DESIGN OF A DEDICATED NEURAL-NETWORK ON SILICON - APPLICATION TO OPTICAL CHARACTER-RECOGNITION

This paper presents the design of a dedicated chip achieving the recognition phase of an Optical Character Recognition (OCR) neural network (840 neurons in 4 layers plus 800 LVQ neurons). The target architecture is based on a basic block called the neuron processor. It contains a set of synaptic coefficients stored in a local memory and is able to perform the potential computation and any classical activation function (threshold, sigmoidal function,...). Such a processor is customizable and it may implement different arithmetic formats. The essential difficulties of integrating neural networks on silicon are mainly synaptic weights storage, interconnection implementation and processing power.
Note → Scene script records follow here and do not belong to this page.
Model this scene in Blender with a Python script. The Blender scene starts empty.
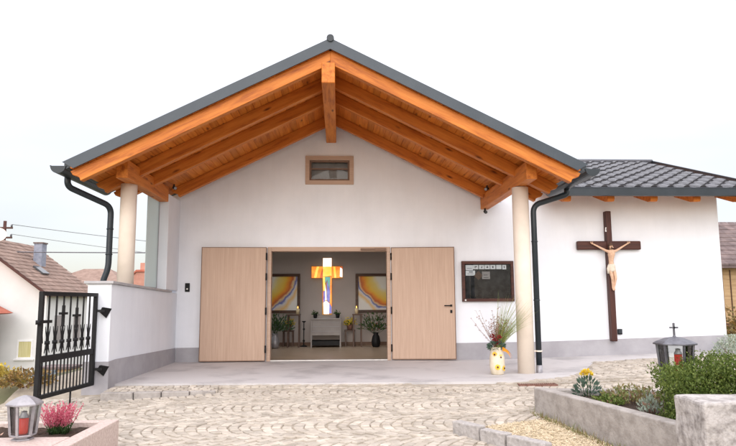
import bpy, bmesh, math, random
from mathutils import Vector, Matrix
random.seed(7)
scene = bpy.context.scene
C = scene.collection
R = math.radians

# ------------------------------------------------------------------ camera
yaw, roll = R(2.6), R(0.3)
pitch = math.atan(80 / 630)
fw = Vector((math.sin(yaw) * math.cos(pitch), math.cos(yaw) * math.cos(pitch), math.sin(pitch)))
rt = Vector((math.cos(yaw), -math.sin(yaw), 0)); upv = rt.cross(fw)
r2 = rt * math.cos(roll) - upv * math.sin(roll)
u2 = upv * math.cos(roll) + rt * math.sin(roll)
cam = bpy.data.cameras.new('camera'); cam.sensor_width = 36; cam.lens = 630 / 736 * 36
cam.clip_start = 0.05; cam.clip_end = 2000
camo = bpy.data.objects.new('camera', cam); C.objects.link(camo)
m = Matrix((r2, u2, -fw)).transposed().to_4x4(); m.translation = Vector((0, -12.6, 1.12))
camo.matrix_world = m; scene.camera = camo

# ------------------------------------------------------------------ world, sun, exposure
SUN_EL, SUN_AZ = R(17), R(188)          # azimuth from north (+Y), clockwise
w = bpy.data.worlds.new('World'); scene.world = w; w.use_nodes = True
nt = w.node_tree; nt.nodes.clear()
out = nt.nodes.new('ShaderNodeOutputWorld')
sky = nt.nodes.new('ShaderNodeTexSky'); sky.sky_type = 'NISHITA'; sky.sun_disc = False
sky.sun_elevation = SUN_EL; sky.sun_rotation = SUN_AZ
bg1 = nt.nodes.new('ShaderNodeBackground'); bg1.inputs[1].default_value = 0.05
nt.links.new(sky.outputs[0], bg1.inputs[0])
tc = nt.nodes.new('ShaderNodeTexCoord'); sp = nt.nodes.new('ShaderNodeSeparateXYZ')
nt.links.new(tc.outputs['Generated'], sp.inputs[0])
mr = nt.nodes.new('ShaderNodeMapRange'); mr.inputs[1].default_value = -0.02; mr.inputs[2].default_value = 1
mr.inputs[3].default_value = 0.60; mr.inputs[4].default_value = 2.7
nt.links.new(sp.outputs[2], mr.inputs[0])
nz = nt.nodes.new('ShaderNodeTexNoise'); nz.inputs['Scale'].default_value = 2.2; nz.inputs['Detail'].default_value = 4
mp = nt.nodes.new('ShaderNodeMapping'); mp.inputs['Scale'].default_value = (1, 1, 3.2)
nt.links.new(tc.outputs['Generated'], mp.inputs[0]); nt.links.new(mp.outputs[0], nz.inputs['Vector'])
cr = nt.nodes.new('ShaderNodeValToRGB')
cr.color_ramp.elements[0].position = 0.33; cr.color_ramp.elements[0].color = (0.86, 0.82, 0.86, 1)
cr.color_ramp.elements[1].position = 0.62; cr.color_ramp.elements[1].color = (1.0, 0.97, 1.0, 1)
nt.links.new(nz.outputs[0], cr.inputs[0])
bg2 = nt.nodes.new('ShaderNodeBackground')
my = nt.nodes.new('ShaderNodeMapRange'); my.inputs[1].default_value = -0.6; my.inputs[2].default_value = 0.9
my.inputs[3].default_value = 1.2; my.inputs[4].default_value = 0.74      # the cloud is thinner, brighter on the sun's side
nt.links.new(sp.outputs[1], my.inputs[0])
mm = nt.nodes.new('ShaderNodeMath'); mm.operation = 'MULTIPLY'
nt.links.new(mr.outputs[0], mm.inputs[0]); nt.links.new(my.outputs[0], mm.inputs[1])
nt.links.new(cr.outputs[0], bg2.inputs[0]); nt.links.new(mm.outputs[0], bg2.inputs[1])
ad = nt.nodes.new('ShaderNodeAddShader')
nt.links.new(bg1.outputs[0], ad.inputs[0]); nt.links.new(bg2.outputs[0], ad.inputs[1]); nt.links.new(ad.outputs[0], out.inputs[0])
sl = bpy.data.lights.new('sun', 'SUN'); sl.energy = 1.15; sl.angle = R(45); sl.color = (1, 0.975, 0.96)
so = bpy.data.objects.new('sun', sl); C.objects.link(so)
d = Vector((math.sin(SUN_AZ) * math.cos(SUN_EL), math.cos(SUN_AZ) * math.cos(SUN_EL), math.sin(SUN_EL)))
so.rotation_euler = (-d).to_track_quat('-Z', 'Y').to_euler(); so.location = d * 40
vs = scene.view_settings; vs.view_transform = 'Standard'; vs.look = 'None'; vs.gamma = 1; vs.use_curve_mapping = False
vs.exposure = 0.15
scene.render.engine = 'CYCLES'; scene.cycles.max_bounces = 10; scene.cycles.diffuse_bounces = 6; scene.cycles.transparent_max_bounces = 16

# ------------------------------------------------------------------ materials
def N(t, k, **kw):
    n = t.nodes.new(k)
    for a, b in kw.items():
        if a[0] == '_': n.inputs[a[1:]].default_value = b
        else: setattr(n, a, b)
    return n
def base_mat(name, rough=0.7, metal=0.0, spec=0.5):
    m = bpy.data.materials.new(name); m.use_nodes = True
    b = m.node_tree.nodes['Principled BSDF']
    b.inputs['Roughness'].default_value = rough; b.inputs['Metallic'].default_value = metal
    b.inputs['Specular IOR Level'].default_value = spec
    return m, m.node_tree, b
def c4(c): return (c[0], c[1], c[2], 1)
def ramp(t, els):
    r = t.nodes.new('ShaderNodeValToRGB'); e = r.color_ramp.elements
    while len(e) > 2: e.remove(e[-1])
    while len(e) < len(els): e.new(0.5)
    for k, (p, c) in enumerate(els): e[k].position = p; e[k].color = c4(c)
    return r
def noisy(name, c1, c2, scale=4, rough=0.8, bump=0.2, bscale=60, metal=0, spec=0.4, island=0.0, stretch=(1, 1, 1), lo=0.35, hi=0.65, bdist=0.01):
    m, t, b = base_mat(name, rough, metal, spec)
    tc = N(t, 'ShaderNodeTexCoord'); mp = N(t, 'ShaderNodeMapping', _Scale=stretch)
    t.links.new(tc.outputs['Object'], mp.inputs[0])
    n = N(t, 'ShaderNodeTexNoise', _Scale=scale, _Detail=6.0, _Roughness=0.6); t.links.new(mp.outputs[0], n.inputs['Vector'])
    r = ramp(t, [(lo, c1), (hi, c2)]); t.links.new(n.outputs[0], r.inputs[0]); col = r.outputs[0]
    if island:
        g = N(t, 'ShaderNodeNewGeometry'); h = N(t, 'ShaderNodeHueSaturation')
        ma = N(t, 'ShaderNodeMapRange'); ma.inputs[3].default_value = 1 - island; ma.inputs[4].default_value = 1 + island
        t.links.new(g.outputs['Random Per Island'], ma.inputs[0]); t.links.new(ma.outputs[0], h.inputs['Value'])
        t.links.new(col, h.inputs['Color']); col = h.outputs[0]
    t.links.new(col, b.inputs['Base Color'])
    if bump:
        n2 = N(t, 'ShaderNodeTexNoise', _Scale=bscale, _Detail=5.0); t.links.new(mp.outputs[0], n2.inputs['Vector'])
        bp = N(t, 'ShaderNodeBump', _Strength=bump, _Distance=bdist); t.links.new(n2.outputs[0], bp.inputs['Height'])
        t.links.new(bp.outputs[0], b.inputs['Normal'])
    return m
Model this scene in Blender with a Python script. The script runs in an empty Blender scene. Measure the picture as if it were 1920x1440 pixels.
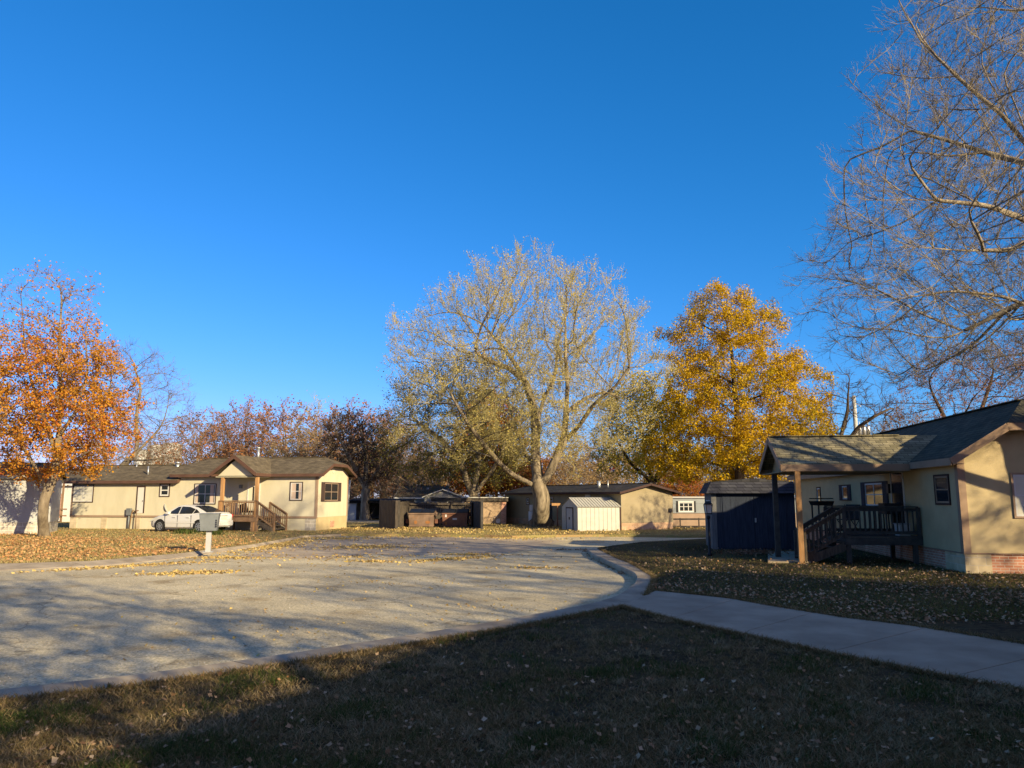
import bpy, math, random
import numpy as np
from mathutils import Vector, Matrix
random.seed(7); rng = np.random.default_rng(11)
R = math.radians
S = bpy.context.scene
COL = S.collection

# ------------------------------------------------------------------ camera, sky, sun, exposure
F = 1442.0; EYE = 2.05; TILT = math.atan(212 / F); cT, sT = math.cos(TILT), math.sin(TILT)
cam = bpy.data.cameras.new('camera'); cam.sensor_width = 36; cam.lens = F / 1920 * 36; cam.clip_end = 3000
co = bpy.data.objects.new('camera', cam); COL.objects.link(co)
co.location = (0, 0, EYE); co.rotation_euler = (R(90) + TILT, 0, 0); S.camera = co
SUN_AZ, SUN_EL = R(137.0), R(19.5)          # compass angle (clockwise from +Y) towards the sun
w = bpy.data.worlds.new('World'); S.world = w; w.use_nodes = True
nt = w.node_tree; bg = nt.nodes['Background']
sky = nt.nodes.new('ShaderNodeTexSky'); sky.sky_type = 'NISHITA'; sky.sun_disc = False
sky.sun_elevation = SUN_EL; sky.sun_rotation = SUN_AZ; sky.air_density = 1.0; sky.dust_density = 0.2; sky.ozone_density = 2.2
hs = nt.nodes.new('ShaderNodeHueSaturation'); hs.inputs['Saturation'].default_value = 1.0; hs.inputs['Hue'].default_value = 0.5
tint = nt.nodes.new('ShaderNodeVectorMath'); tint.operation = 'MULTIPLY'; tint.inputs[1].default_value = (0.098, 0.63, 1.10)
sep = nt.nodes.new('ShaderNodeSeparateXYZ'); com = nt.nodes.new('ShaderNodeCombineXYZ'); nt.links.new(sky.outputs[0], sep.inputs[0])
for i_, g_ in enumerate((1.75, 0.91, 0.95)):       # deeper zenith, as the phone camera renders it
    p_ = nt.nodes.new('ShaderNodeMath'); p_.operation = 'POWER'; p_.inputs[1].default_value = g_; nt.links.new(sep.outputs[i_], p_.inputs[0]); nt.links.new(p_.outputs[0], com.inputs[i_])
nt.links.new(com.outputs[0], tint.inputs[0]); nt.links.new(tint.outputs[0], hs.inputs['Color']); geo = nt.nodes.new('ShaderNodeNewGeometry'); dt = nt.nodes.new('ShaderNodeVectorMath'); dt.operation = 'DOT_PRODUCT'   # warm glow added on the sun side, out of view, to fill the shade
dt.inputs[1].default_value = (-math.sin(SUN_AZ) * math.cos(SUN_EL), -math.cos(SUN_AZ) * math.cos(SUN_EL), -math.sin(SUN_EL)); nt.links.new(geo.outputs['Incoming'], dt.inputs[0])
mx_ = nt.nodes.new('ShaderNodeMath'); mx_.operation = 'MAXIMUM'; mx_.inputs[1].default_value = 0; nt.links.new(dt.outputs['Value'], mx_.inputs[0])
pw_ = nt.nodes.new('ShaderNodeMath'); pw_.operation = 'POWER'; pw_.inputs[1].default_value = 2.2; nt.links.new(mx_.outputs[0], pw_.inputs[0])
gw = nt.nodes.new('ShaderNodeVectorMath'); gw.operation = 'SCALE'; gw.inputs[0].default_value = (2.9, 1.5, .4); nt.links.new(pw_.outputs[0], gw.inputs['Scale'])
ad_ = nt.nodes.new('ShaderNodeVectorMath'); ad_.operation = 'ADD'; nt.links.new(hs.outputs[0], ad_.inputs[0]); nt.links.new(gw.outputs[0], ad_.inputs[1]); nt.links.new(ad_.outputs[0], bg.inputs[0]); bg.inputs[1].default_value = 0.10
sd = bpy.data.lights.new('sun', 'SUN'); sd.energy = 5.0; sd.angle = R(0.53); sd.color = (1.0, 0.82, 0.50)
so = bpy.data.objects.new('sun', sd); COL.objects.link(so)
tosun = Vector((math.sin(SUN_AZ) * math.cos(SUN_EL), math.cos(SUN_AZ) * math.cos(SUN_EL), math.sin(SUN_EL)))
so.rotation_euler = tosun.to_track_quat('Z', 'Y').to_euler()
S.view_settings.view_transform = 'Standard'; S.view_settings.look = 'None'; S.view_settings.gamma = 1
S.view_settings.exposure = 0.92
try:
    S.cycles.max_bounces = 5; S.cycles.transparent_max_bounces = 4; S.cycles.caustics_reflective = False; S.cycles.caustics_refractive = False
except Exception: pass

# ------------------------------------------------------------------ pixel rays of the photograph -> real points
def ray(px, py):
    cx = (px - 960) / F; cy = (720 - py) / F
    return (cx, cT - cy * sT, sT + cy * cT)
def G(px, py, z=0.0):
    r = ray(px, py); t = (z - EYE) / r[2]; return (r[0] * t, r[1] * t)
def AT(px, py, Y):
    r = ray(px, py); t = Y / r[1]; return (r[0] * t, Y, EYE + r[2] * t)
class Fr:
    def __init__(q, ox, oy, deg):
        q.o = (ox, oy); q.deg = deg; a = R(deg); q.ux = (math.cos(a), math.sin(a)); q.uy = (-math.sin(a), math.cos(a))
    def loc(q, x, y):
        d = (x - q.o[0], y - q.o[1]); return (d[0] * q.ux[0] + d[1] * q.ux[1], d[0] * q.uy[0] + d[1] * q.uy[1])
    def wor(q, x, y): return (q.o[0] + q.ux[0] * x + q.uy[0] * y, q.o[1] + q.ux[1] * x + q.uy[1] * y)
    def front(q, px, py, y=0.0):
        r = ray(px, py); l = q.loc(0, 0); ry = r[0] * q.uy[0] + r[1] * q.uy[1]; rx = r[0] * q.ux[0] + r[1] * q.ux[1]
        t = (y - l[1]) / ry; return (l[0] + t * rx, EYE + t * r[2])
    def end(q, px, py, x):
        r = ray(px, py); l = q.loc(0, 0); ry = r[0] * q.uy[0] + r[1] * q.uy[1]; rx = r[0] * q.ux[0] + r[1] * q.ux[1]
        t = (x - l[0]) / rx; return (l[1] + t * ry, EYE + t * r[2])
    def gl(q, px, py, z=0.1): return q.loc(*G(px, py, z))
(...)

The huge number of neurons (1640 neurons) has been integrated in only 5 processors implemented in a single chip called the OCR-chip. Four neuron processors (a single processor computes several states of different neurons), interconnected in a ring, perform the 31248 synaptic calculations of layers 1 to 4. This is why connections between neurons folded on the same processor must be described in each processor. Using address generator based on modulus m counters allows us to encode these connections in a very small area. A fifth processor (called the LVQ-processor) is used to compute the states of the LVQ neurons. This work has been done within the ESPRIT project Galatea in cooperation with SGS-Thomson and Thomson CSF.